FIG. 4 depicts a high-level block diagram of a general-purpose computer suitable for use in performing the functions described herein. As depicted in FIG. 4, the system 400 comprises a processor element 402 (e.g., a CPU), a memory 404, e.g., random access memory (RAM) and/or read only memory (ROM), a module 405 for providing automatic processing of a multicast alarm, and various input/output devices 406 (e.g., storage devices, including but not limited to, a tape drive, a floppy drive, a hard disk drive or a compact disk drive, a receiver, a transmitter, a speaker, a display, a speech synthesizer, an output port, and a user input device (such as a keyboard, a keypad, a mouse, and the like)).

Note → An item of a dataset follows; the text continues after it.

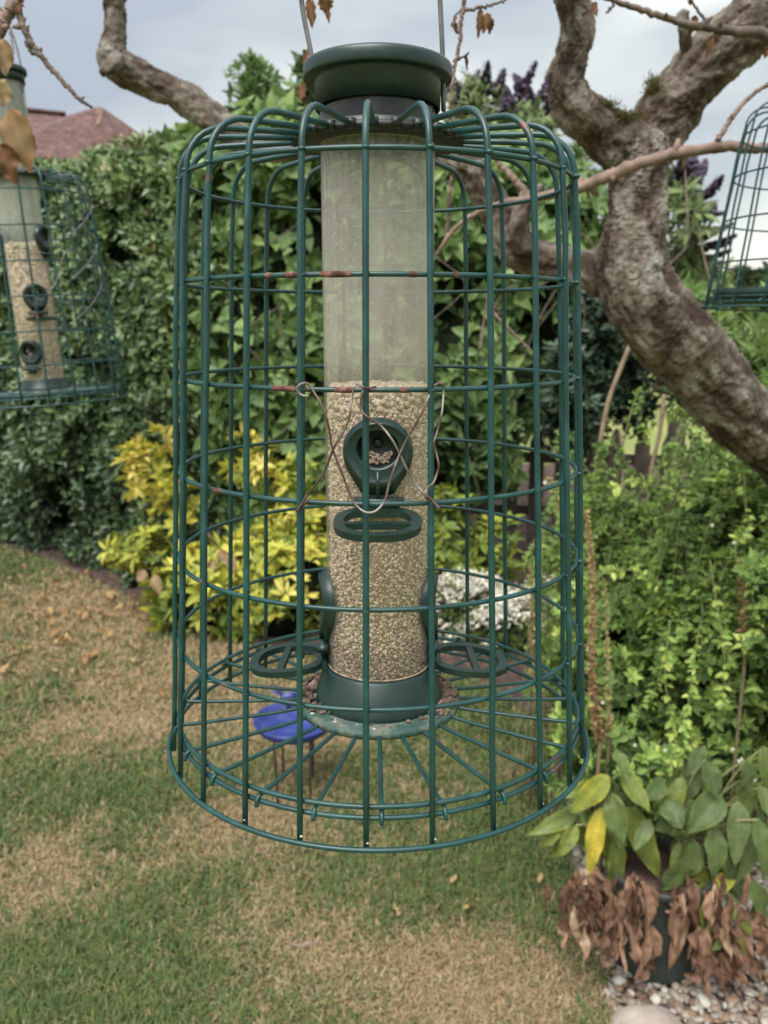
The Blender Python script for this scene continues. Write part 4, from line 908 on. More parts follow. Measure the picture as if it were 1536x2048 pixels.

It should be noted that the present invention can be implemented in software and/or in a combination of software and hardware, e.g., using application specific integrated circuits (ASIC), a general purpose computer or any other hardware equivalents. In one embodiment, the present module or process 405 for providing automatic processing of a multicast alarm can be loaded into memory 404 and executed by processor 402 to implement the functions as discussed above. As such, the present method 405 for providing automatic processing of a multicast alarm (including associated data structures) of the present invention can be stored on a computer readable medium or carrier, e.g., RAM memory, magnetic or optical drive or diskette and the like.

While various embodiments have been described above, it should be understood that they have been presented by way of example only, and not limitation. Thus, the breadth and scope of a preferred embodiment should not be limited by any of the above-described exemplary embodiments, but should be defined only in accordance with the following claims and their equivalents.